Queensland Will Introduce Equal Pay For Men’s And Women’s State Of Origin Team - Women's Health

Queensland Will Introduce Equal Pay For Men’s And Women’s State Of Origin Team

The equal payment of $15,000 to players who take part in next year’s women’s Origin clash is being hailed as a game-changer for the sport, and now it’s hoped NSW will follow suit.

In a landmark moment for women’s sport here in Australia, it’s been announced that Queensland will offer the same payments to their men and women’s State of Origin Players. Revealed by Queensland Rugby League, the new arrangement will see the Maroons pay up to $15,000 to players who take part in next year’s women’s Origin clash, something Queensland coach Tahnee Norris hails as a game-changer, not just for rugby league but for women’s sport in general. 

Currently, the men already receive $15,000 per game, but disparities in pay has long been an issue in women’s sport. From lack of sponsorship to minimised media coverage, the path to inequality has been long and hard-fought, despite the fact that here in Australia we’ve seen some of the best sporting talents emerge from the women’s game. This new decision from Queensland Rugby League speaks volumes of the changing attitudes towards women’s sport and its athletes, with many sporting codes now looking to make their commitment to its growth known. In providing equal payments, the state’s best female players will be able to focus on the fixture and their sport without having to juggle work or other commitments. 

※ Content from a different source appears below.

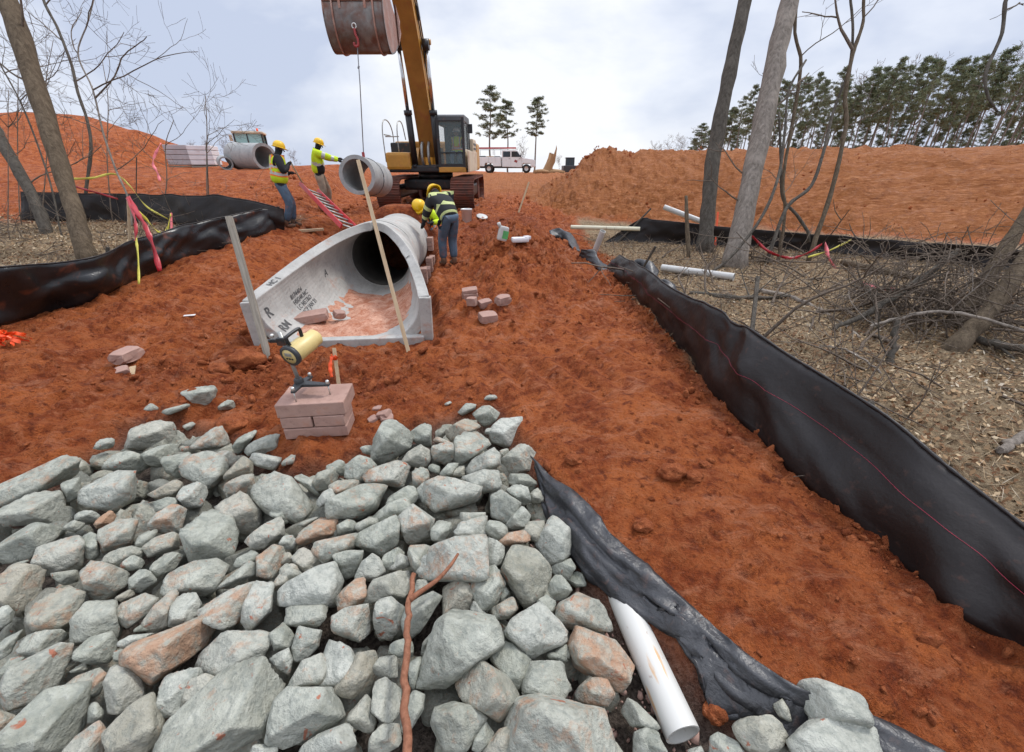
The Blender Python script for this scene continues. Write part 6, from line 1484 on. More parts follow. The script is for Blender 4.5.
    jk = skinned('jacket' if top == 'jacket' else 'sweater', [tor] + slv, [M[top_m], M[band], M[sleeve_m], M['hivis_o']], root)
    Rt = R
    def seg(p, a, b): 
        d = b - a; t = np.clip((p - a) @ d / (d @ d), 0, 1); return np.linalg.norm(p - a - d * t), t
    for f in jk.data.polygons:
        p = np.array(f.center); z = ((p - hip) @ Rt)[2] / k; da = [seg(p, arms[i][0], arms[i][1]) for i in range(2)]; db = [seg(p, arms[i][1], arms[i][2]) for i in range(2)]
        dm = min(q[0] for q in da + db); ax_d = seg(p, hip, nb)[0]; lx = abs(((p - hip) @ Rt)[0]) / k
        arm = dm < .095 * k and lx > .16 and dm < ax_d
        mi = 0
        if top == 'jacket':
            if arm:
                tt = min(da, key=lambda q: q[0]); t2 = min(db, key=lambda q: q[0]); mi = 1 if (t2[0] < tt[0] and .30 < t2[1] < .58) or (tt[0] <= t2[0] and .55 < tt[1] < .8) else 0
            else:
                mi = 1 if (.17 < z < .235) else (1 if trim == 'black' and z > .46 else 0)
                if trim == 'black_low' and z < .16 and ((p - hip) @ Rt)[1] > -.03: mi = 2
                if trim == 'black' and .02 < z < .07: mi = 1
        else: mi = 2
        f.material_index = mi
    if top == 'vest':
        tv = [(p + R @ np.array([0, 0, .0]), (r[0] + .034 * k, r[1] + .034 * k)) for p, r in tor[:3]] + [(T(0, 0, .50), (.17 * k, .145 * k)), (T(0, 0, .545), (.115 * k, .11 * k))]
        vt = skinned('vest', [tv, [(chest, tv[2][1]), (T(-.135, 0, .46), .130 * k), (T(-.205, 0, .445), .122 * k)], [(chest, tv[2][1]), (T(.135, 0, .46), .130 * k), (T(.205, 0, .445), .122 * k)]], [M[top_m], M['reflect'], M['hivis_o']], root, 3)
        for f in vt.data.polygons:
            q = ((np.array(f.center) - hip) @ R) / k; z, lx = q[2], abs(q[0]); mi = 0
            if .12 < z < .21: mi = 2 if (z < .138 or z > .192) else 1
            elif .27 < z < .35 and trim == 'orange': mi = 2 if (z < .286 or z > .334) else 1
            elif .085 < lx < .15 and z > .2: mi = 2 if (lx < .097 or lx > .138) else 1
            f.material_index = mi
    # trousers and boots
    if not hidden_legs:
        pt = [[(T(0, 0, .02), .155 * k), (hip, .15 * k), (legs[i][0], .118 * k), (legs[i][1], .094 * k), (legs[i][2] + np.array([0, 0, .03]) * k, .076 * k)] for i in range(2)]
        skinned('trousers', pt, [M[trouser_m]], root, root_i=1)
        for i in range(2):
            an = legs[i][2]; mb = MB(); skinned('boot', [[(an + np.array([0, -.0, .10]) * k, .062 * k), (an + np.array([0, -.015, -.01]) * k, .062 * k), (an + np.array([0, -.02, -.055]) * k, .045 * k), (an + np.array([0, .08, -.05]) * k, .048 * k), (an + np.array([0, .17, -.06]) * k, .036 * k)]], [M['boot']], root)
    # gloves: palm and five bent fingers
    for i, s_ in enumerate((-1, 1)):
        e, w_ = arms[i][1], arms[i][2]; d = (w_ - e) / np.linalg.norm(w_ - e); sd = np.cross(d, [0, 0, 1.0]); sd /= np.linalg.norm(sd) + 1e-9; dn_ = np.cross(d, sd)
        cl = [[(w_ - d * .02 * k, .036 * k), (w_ + d * .03 * k, .040 * k), (w_ + d * .075 * k, .036 * k)]]
        for fi in range(4):
            b0 = w_ + d * .07 * k + sd * (fi - 1.5) * .019 * k; ln = (.030, .036, .034, .026)[fi] * k; c1 = b0 + d * ln - dn_ * 0; c2 = c1 + (d * .5 + np.array([0, 0, -1]) * .7) * ln
            cl.append([(w_ + d * .075 * k, .036 * k), (b0 + d * .004, .011 * k), (c1, .010 * k), (c2, .009 * k)])
        b0 = w_ + d * .03 * k + sd * s_ * -.036 * k; cl.append([(w_ + d * .03 * k, .040 * k), (b0, .014 * k), (b0 + d * .035 * k + np.array([0, 0, -.02]) * k, .011 * k)])
        skinned('glove', cl, [M['darkcloth']], root, 1)
    return root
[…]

The news comes after Brittany Bailey withdrew from this year’s campaign as a result of work commitments. With limited support and funding, Bailey’s withdrawal highlighted the need for women’s players to be properly compensated for their time and efforts. As Norris explained, “You’ve got one of the best players in Australia that had to withdraw from an Origin side and in tears having to do that. To be able to say to the girls that we will support you, we will remunerate you and we’ll help you along your journey so that you can actually play football.”

She added, “You can concentrate on playing football and not have to worry about what’s going on in the background. You can fully dedicate yourself and your time to the sport. For me that’s an exciting part of what we can actually bring to the Maroons, we can put the best team on the park and that’s what we’re after.”

When the squad of emerging players is announced later this month, they will be put to the task with a series of camps in December before the squad is further revised to 30 in March. Even so, those players will receive a payment of $4,000 to compensate them for time off to train and travel. The 19 players selected for final Origin camps will then receive a further $7,000 before the match day squad of 18 players receive a $4,000 match payment for the 24 June fixture. Speaking about the victory for women, captain Ali Brigginshaw said: “It’s not about the money, we play the game in the same spirit but to be rewarded in that time when you’re away from family and to play the game in the same spirit is huge.”

“It means we can have the best people playing the game. We don’t lose anyone to other sports especially and when you’re away from work, we’re not having girls lose jobs,” she added. “They’re being paid to be in camp and to represent their state and that’s probably the most rewarding part. Girls aren’t coming into camp stressed because they may lose their job over this.”

Now, attention turns towards NSW Rugby League to see if they will follow in Queensland’s footsteps and take a similar approach, with even AFLW players expressing their interest in the news. “It’s not about saying the QRL are better than NSW Rugby League, it’s just we’re working together and the QRL are supporting the women and know that we play the game just as hard as the men and are being paid equally for that,” says Brigginshaw. 

“I hope New South Wales jump on board and do the same for their women. I would highly recommend that.”